On Fri, 18 Jul 2025 at 15:48, Linus Torvalds torvalds@linux-foundation.org wrote:
And while looking at this, I think we have a similar mis-feature / bug on x86 too: the unsafe_put_user() macro does exactly that cast:
#define unsafe_put_user(x, ptr, label) \ __put_user_size((__typeof__(*(ptr)))(x), ..
and I think that cast is wrong.
I wonder if it's actively hiding some issue with unsafe_put_user(), or if I'm just missing something.
... and I decided to try to look into it by just removing the cast.
And yes indeed, there's a reason for the cast - or at least it's hiding problems:
arch/x86/kernel/signal_64.c:128: unsafe_put_user(fpstate, (unsigned long __user *)&sc->fpstate, Efault);
arch/x86/kernel/signal_64.c:188: unsafe_put_user(ksig->ka.sa.sa_restorer, &frame->pretcode, Efault);
arch/x86/kernel/signal_64.c:332: unsafe_put_user(restorer, (unsigned long __user *)&frame->pretcode, Efault);
The one on line 188 at least makes some sense. The other ones are literally hiding the fact that we explicitly cast things to the wrong pointer.
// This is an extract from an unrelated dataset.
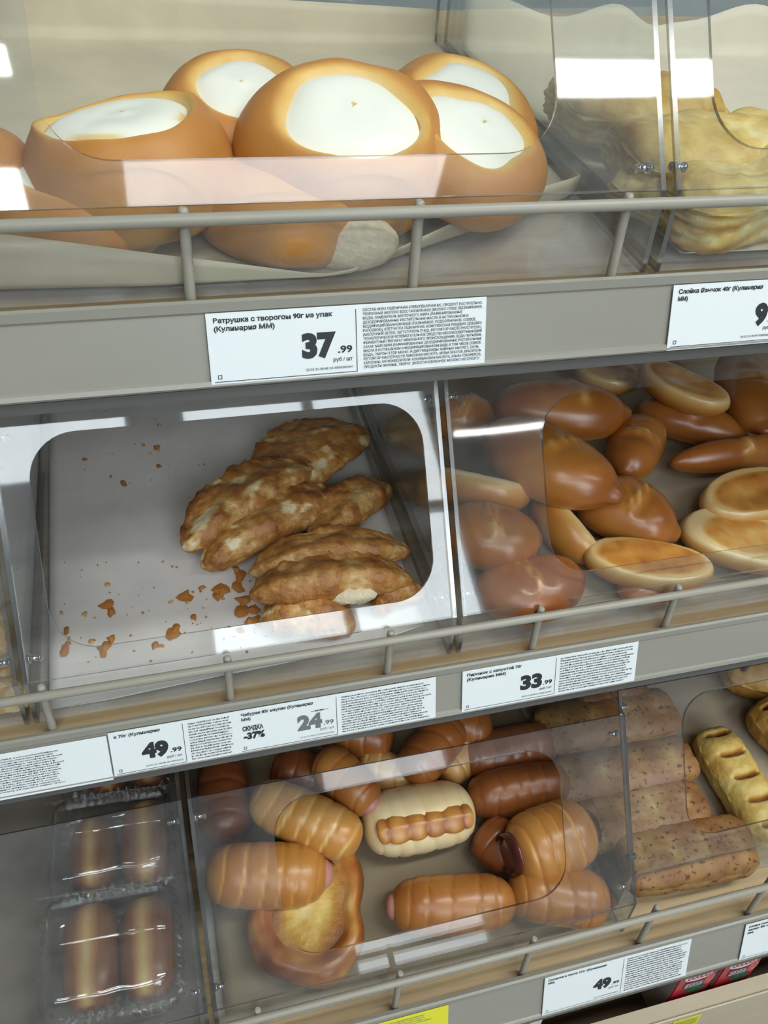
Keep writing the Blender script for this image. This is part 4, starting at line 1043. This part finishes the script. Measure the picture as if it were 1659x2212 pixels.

I suspect it's just very old historical "we have been lazy and mixing 'unsigned long' and 'pointer value'" issues.
Oh well. None of these are actual *bugs*, they are more just ugly. And the cast that is hiding this ugliness might be hiding other things.
Not worth the churn at least late in the release cycle, but one of those "this might be worth cleaning up some day" issues.